Licensing and technical issues with a Wine package that includes the Mozilla ActiveX Control

Stephan Hermann sh at sourcecode.de
Sun Nov 20 05:55:30 CST 2005


Hi Scott,

On Sat, 2005-11-19 at 22:01 -0800, Scott Ritchie wrote:
> Greetings,
> 
> As part of my work to create the ultimate works-out-of-the-box Wine
> package, I've begun to ponder the idea of including the Mozilla ActiveX
> control inside the Wine package.  Currently, to install applications
> that use Internet Explorer internally, such as Steam, the user has to
> download the Mozilla ActiveX control as a tar file and then manually
> register the DLL to get Wine to use it (see the Howto in the AppDB entry
> here: http://appdb.winehq.org/appview.php?versionId=1554 )
> 

When I read the Howto
(http://www.linux-gamers.net/modules/wfsection/article.php?articleid=17)
there is one section about "If you don't want to install the MozActiveX
Control". In this section of the Howto the author wrote, that you don't
need the mfc dll when you installed the actviveX control of Mozilla.

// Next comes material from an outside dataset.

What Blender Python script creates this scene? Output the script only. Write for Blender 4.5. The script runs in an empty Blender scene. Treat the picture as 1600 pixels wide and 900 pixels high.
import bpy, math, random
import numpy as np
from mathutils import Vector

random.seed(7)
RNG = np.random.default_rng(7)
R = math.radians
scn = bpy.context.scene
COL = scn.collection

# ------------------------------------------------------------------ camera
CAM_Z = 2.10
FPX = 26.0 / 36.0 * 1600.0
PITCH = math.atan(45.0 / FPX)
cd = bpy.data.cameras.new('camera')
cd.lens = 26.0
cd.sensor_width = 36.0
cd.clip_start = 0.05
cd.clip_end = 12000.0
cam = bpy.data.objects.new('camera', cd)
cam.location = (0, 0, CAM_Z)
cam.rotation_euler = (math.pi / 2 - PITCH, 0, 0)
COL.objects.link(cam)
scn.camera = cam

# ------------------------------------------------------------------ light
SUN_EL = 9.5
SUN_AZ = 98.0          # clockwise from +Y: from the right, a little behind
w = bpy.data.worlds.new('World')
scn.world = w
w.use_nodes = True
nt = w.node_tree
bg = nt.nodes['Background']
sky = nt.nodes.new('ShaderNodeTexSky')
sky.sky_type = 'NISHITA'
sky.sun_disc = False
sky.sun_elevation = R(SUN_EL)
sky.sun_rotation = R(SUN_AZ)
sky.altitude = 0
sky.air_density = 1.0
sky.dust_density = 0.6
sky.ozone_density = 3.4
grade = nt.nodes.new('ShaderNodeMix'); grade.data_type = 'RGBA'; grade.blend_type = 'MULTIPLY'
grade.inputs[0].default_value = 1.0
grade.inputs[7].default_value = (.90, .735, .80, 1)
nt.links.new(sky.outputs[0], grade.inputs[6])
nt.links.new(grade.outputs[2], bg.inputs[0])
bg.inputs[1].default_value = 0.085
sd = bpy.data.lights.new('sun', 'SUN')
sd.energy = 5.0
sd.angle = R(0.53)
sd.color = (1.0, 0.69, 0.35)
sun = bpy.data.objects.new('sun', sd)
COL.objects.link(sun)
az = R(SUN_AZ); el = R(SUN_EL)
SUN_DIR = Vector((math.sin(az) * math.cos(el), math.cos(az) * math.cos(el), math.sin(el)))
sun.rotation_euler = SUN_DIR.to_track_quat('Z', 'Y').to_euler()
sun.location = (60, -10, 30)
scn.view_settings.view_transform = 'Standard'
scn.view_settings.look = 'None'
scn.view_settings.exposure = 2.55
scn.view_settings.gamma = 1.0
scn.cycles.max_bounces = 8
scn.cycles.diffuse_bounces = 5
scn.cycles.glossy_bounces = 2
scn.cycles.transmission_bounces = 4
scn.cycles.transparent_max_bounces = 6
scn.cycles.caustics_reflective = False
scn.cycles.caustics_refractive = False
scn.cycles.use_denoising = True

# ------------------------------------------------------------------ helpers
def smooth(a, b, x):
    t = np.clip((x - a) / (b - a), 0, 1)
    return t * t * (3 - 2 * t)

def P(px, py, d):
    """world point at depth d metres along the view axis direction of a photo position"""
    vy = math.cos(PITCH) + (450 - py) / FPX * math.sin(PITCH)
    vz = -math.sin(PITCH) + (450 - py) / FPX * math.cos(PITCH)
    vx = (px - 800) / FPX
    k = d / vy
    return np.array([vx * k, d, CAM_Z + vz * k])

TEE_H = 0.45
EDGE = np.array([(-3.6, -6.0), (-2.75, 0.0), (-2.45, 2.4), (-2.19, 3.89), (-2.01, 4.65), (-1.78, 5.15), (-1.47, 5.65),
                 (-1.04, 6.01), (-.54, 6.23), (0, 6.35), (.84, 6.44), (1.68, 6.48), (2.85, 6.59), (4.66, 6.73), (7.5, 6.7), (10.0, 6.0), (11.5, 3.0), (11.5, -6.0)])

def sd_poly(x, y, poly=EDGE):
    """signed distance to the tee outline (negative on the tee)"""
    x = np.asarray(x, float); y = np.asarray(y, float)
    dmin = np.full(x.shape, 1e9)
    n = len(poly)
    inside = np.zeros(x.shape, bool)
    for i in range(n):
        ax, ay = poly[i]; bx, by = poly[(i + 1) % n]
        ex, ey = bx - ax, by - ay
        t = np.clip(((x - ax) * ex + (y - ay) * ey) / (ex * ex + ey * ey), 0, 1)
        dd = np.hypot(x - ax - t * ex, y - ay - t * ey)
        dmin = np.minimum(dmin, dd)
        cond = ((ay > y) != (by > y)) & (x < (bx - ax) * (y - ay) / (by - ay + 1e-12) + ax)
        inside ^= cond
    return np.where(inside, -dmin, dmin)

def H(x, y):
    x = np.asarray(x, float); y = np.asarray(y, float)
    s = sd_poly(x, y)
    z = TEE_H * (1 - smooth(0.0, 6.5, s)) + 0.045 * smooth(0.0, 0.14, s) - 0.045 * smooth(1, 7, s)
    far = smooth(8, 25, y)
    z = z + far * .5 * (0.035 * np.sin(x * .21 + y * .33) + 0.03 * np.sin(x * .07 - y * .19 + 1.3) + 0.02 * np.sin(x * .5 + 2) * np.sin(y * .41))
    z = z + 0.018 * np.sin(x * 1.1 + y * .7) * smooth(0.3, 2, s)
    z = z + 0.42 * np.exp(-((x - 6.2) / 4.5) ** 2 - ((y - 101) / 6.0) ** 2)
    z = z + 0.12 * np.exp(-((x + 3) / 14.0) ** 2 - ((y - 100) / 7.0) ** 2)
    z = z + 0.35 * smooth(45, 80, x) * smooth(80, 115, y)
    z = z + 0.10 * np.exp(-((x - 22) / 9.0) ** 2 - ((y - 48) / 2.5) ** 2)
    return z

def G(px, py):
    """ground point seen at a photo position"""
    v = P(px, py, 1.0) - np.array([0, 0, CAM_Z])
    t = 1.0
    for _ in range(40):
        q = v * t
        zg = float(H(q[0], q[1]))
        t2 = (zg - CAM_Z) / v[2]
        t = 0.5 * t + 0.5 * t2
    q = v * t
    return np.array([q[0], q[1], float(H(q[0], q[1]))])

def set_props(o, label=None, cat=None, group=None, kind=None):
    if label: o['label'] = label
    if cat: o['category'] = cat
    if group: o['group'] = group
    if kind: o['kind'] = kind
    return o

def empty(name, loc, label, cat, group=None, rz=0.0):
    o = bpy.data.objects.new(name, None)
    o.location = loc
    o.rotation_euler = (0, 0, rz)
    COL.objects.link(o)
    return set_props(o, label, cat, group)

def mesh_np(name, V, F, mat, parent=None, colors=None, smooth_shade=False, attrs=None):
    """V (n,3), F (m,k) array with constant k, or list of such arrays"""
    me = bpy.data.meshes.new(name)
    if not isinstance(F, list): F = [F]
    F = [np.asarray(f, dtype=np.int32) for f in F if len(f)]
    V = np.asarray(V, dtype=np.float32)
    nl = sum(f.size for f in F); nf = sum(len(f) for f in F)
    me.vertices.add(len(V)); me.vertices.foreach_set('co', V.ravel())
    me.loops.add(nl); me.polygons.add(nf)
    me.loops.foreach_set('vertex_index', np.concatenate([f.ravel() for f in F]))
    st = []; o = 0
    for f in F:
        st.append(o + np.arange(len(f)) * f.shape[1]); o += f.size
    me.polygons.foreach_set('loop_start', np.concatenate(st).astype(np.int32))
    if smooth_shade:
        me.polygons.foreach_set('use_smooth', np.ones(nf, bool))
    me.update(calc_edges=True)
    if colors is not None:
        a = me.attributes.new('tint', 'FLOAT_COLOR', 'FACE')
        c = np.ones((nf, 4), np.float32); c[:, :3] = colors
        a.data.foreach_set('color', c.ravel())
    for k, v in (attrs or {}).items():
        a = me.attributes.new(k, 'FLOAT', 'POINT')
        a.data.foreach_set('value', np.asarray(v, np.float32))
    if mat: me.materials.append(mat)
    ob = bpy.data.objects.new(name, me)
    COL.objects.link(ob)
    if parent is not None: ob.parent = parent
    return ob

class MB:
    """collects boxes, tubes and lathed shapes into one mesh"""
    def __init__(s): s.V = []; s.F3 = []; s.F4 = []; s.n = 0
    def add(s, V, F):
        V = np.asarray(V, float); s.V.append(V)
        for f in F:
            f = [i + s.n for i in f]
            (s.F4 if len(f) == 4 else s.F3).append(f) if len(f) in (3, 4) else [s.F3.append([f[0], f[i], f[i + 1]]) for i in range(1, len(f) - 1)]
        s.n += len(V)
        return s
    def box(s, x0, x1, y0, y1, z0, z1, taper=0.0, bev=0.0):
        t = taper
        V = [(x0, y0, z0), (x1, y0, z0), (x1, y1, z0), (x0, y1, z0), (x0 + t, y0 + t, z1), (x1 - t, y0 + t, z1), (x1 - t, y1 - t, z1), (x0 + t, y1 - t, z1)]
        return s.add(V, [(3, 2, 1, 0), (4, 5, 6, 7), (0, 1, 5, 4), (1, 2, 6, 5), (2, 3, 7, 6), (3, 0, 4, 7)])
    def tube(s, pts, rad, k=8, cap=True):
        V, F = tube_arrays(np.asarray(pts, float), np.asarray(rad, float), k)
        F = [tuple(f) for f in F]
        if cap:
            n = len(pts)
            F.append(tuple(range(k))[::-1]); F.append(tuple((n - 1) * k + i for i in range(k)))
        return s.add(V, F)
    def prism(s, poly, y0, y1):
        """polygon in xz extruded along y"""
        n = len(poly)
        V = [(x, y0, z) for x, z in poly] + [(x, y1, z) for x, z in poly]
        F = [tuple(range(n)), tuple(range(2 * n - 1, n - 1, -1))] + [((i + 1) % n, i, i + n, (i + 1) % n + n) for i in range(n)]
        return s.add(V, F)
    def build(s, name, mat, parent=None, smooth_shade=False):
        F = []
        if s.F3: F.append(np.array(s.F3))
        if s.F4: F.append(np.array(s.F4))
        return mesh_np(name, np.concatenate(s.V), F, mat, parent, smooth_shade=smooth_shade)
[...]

Thinking about security risks to have activeX applets anyways, and
thinking about the possibilty if there is a Wine installation with
enabled ActiveX out of the box (which I, as a normal user wouldn't
want), I'm not quite sure, if we should ever ship this with a
winepackage.
 
> Modifying Wine to recognize when the Mozilla ActiveX Control is
> installed without having to register it manually should be easy enough,
> however distributing it with the Wine package or as a separate side
> package presents an unusual licensing issue.
> 
> Now, the Mozilla ActiveX control is freely licensed, and we can
> redistribute it however we please.  Unfortunately, to make it work in
> Wine we also need to use the dlls for the Microsoft Foundation Classes
> that it's written in such as msvcp70.dll, as Wine does not currently
> implement those.

As I understand the Howto, Steam somehow needs this mfc dll, but doens't
ship it. That can mean, that the Steam developer don't have the rights
to distribute it, which sounds a bit strange to me. If they don't
deliver a vital dll for their software, they have a problem, which we or
better you should not solve, with shipping any propietary software in
the wine app.

I think wine has to be an running environment for MS Windows
applications, yes, but installing windows software should be in the
responsibily of the user who is using Wine.

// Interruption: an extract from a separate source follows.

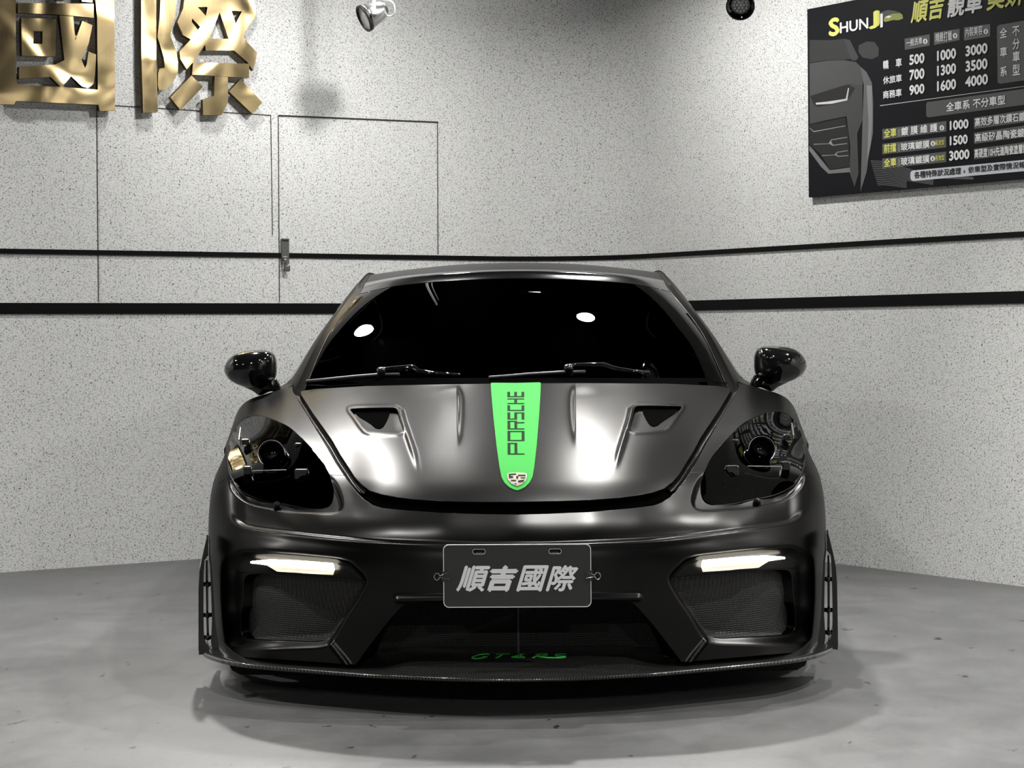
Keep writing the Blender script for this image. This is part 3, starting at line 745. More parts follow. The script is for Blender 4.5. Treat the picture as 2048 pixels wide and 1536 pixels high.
# letters read upwards along the stripe; x0..x1 is the letter's height (its top at x0), y the reading direction
def quad(x0, x1, y0, y1): return [(x0, y0), (x1, y0), (x1, y1), (x0, y1)]
LX0, LX1, TK = 1015.4, 1049.2, 5.6; LM = (LX0+LX1)/2; tn = 2.2
def bars(y0, y1, spec):
    """y0 is where the letter starts (lower in the picture), y1 where it ends"""
    L_ = []
    hs_ = {'t': (LX0, LX0+TK), 'm': (LM-TK/2-.3, LM+TK/2-.3), 'b': (LX1-TK, LX1)}
    for s in spec:
        if s in hs_: L_.append(quad(*hs_[s], y1, y0))
        elif s == 'L': L_.append(quad(LX0, LX1, y0-tn, y0))
        elif s == 'R': L_.append(quad(LX0, LX1, y1, y1+tn))
        elif s == 'Ru': L_.append(quad(LX0, LM, y1, y1+tn))
        elif s == 'Rl': L_.append(quad(LM, LX1, y1, y1+tn))
        elif s == 'Rk': L_.append([(LM, y1+3.2), (LX1, y1+2.4), (LX1, y1+4.8), (LM, y1+5.4)])
        elif s == 'Lu': L_.append(quad(LX0, LM, y0-tn, y0))
        elif s == 'Ll': L_.append(quad(LM, LX1, y0-tn, y0))
    return L_
word = []
for (y0, y1), sp in zip([(910, 886.7), (883, 862.7), (859.8, 842.4), (840, 825.7), (822.7, 811.5), (808.9, 797.7), (795.2, 784.5)],
        [('L', 't', 'm', 'Ru'), ('L', 't', 'b', 'R'), ('L', 't', 'm', 'Ru', 'Rk'), ('Lu', 't', 'm', 'b', 'Rl'), ('L', 't', 'b'), ('L', 'm', 'R'), ('L', 't', 'm', 'b')]):
    word += bars(y0, y1, sp)
decal(word, 'lettering', M['dark_green'], bonnet, .0016)
# crest
M['crest'] = mat('crest_gold', (.27, .235, .17), .6, spec=.1); M['crest_dark'] = mat('crest_dark', g(.006), .8, spec=.05); M['crest_edge'] = mat('crest_rim', (.32, .32, .29), .5, spec=.1)
cr = [(1014.6,949.5),(1020,947.8),(1034,947),(1048,947.8),(1053.2,949.5),(1053.4,956),(1051,963),(1045,969.5),(1034,974),(1023,969.5),(1017,963),(1014.4,956)]
cr_in = [(1034+(x-1034)*.91, 959.5+(y-959.5)*.91) for x, y in cr]
crest = decal([cr], 'crest', M['crest_edge'], CAR, .003)
decal([cr_in], 'shield', M['crest'], crest, .0038)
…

> These files have an unusual license.  Someone who owns the compiler
> (such as MSVC 7) is allowed to distribute them, however redistribution
> further from there isn't necessarily allowed, as the person receiving
> the file doesn't have a license to redistribute like the EULA for the
> compiler grants.  This doesn't seem to prevent us from giving out the
> package with the DLL included, however users wouldn't be able to
> redistribute it.
> 

This is a no go. I don't think we're allowed to ship it in any way,
because (ok, I don't really know the correct distribution license, but
MS is in any form very restrictive) we don't comply to their rules.

MFC dll stuff is user orientated and should not be shipped by default.

> This sounds much like the way the situation is with the NVidia drivers.
> Would building the package be the right way to go here, with the
> ultimate destination being the restricted copyright repository in
> Ubuntu?  Or is there something I'm overlooking here (perhaps reading the
> license wrong)?

Well, it sounds more like the distribution license of Sun Java. ,-)

Honestly, I don't like the idea to distribute userland windows
applications or libraries in our packages. If wine upstream will include
them, I, as one of the universe maintainer, would remove them from the
upstream source package.

Actually I'm quite frightend that someone will develop a new spyware
tool, which runs only on wine environments and using unseen buffer
overflows to inject malicious code or starts linux binaries, which are
installed during the installtion of those tools. And the easiest way to
do it, is to activate activeX by default.

That's all IMHO, and I would like to hear James (elmo) and/or Martin
(pitti) about their concerns regarding security and licensing issues.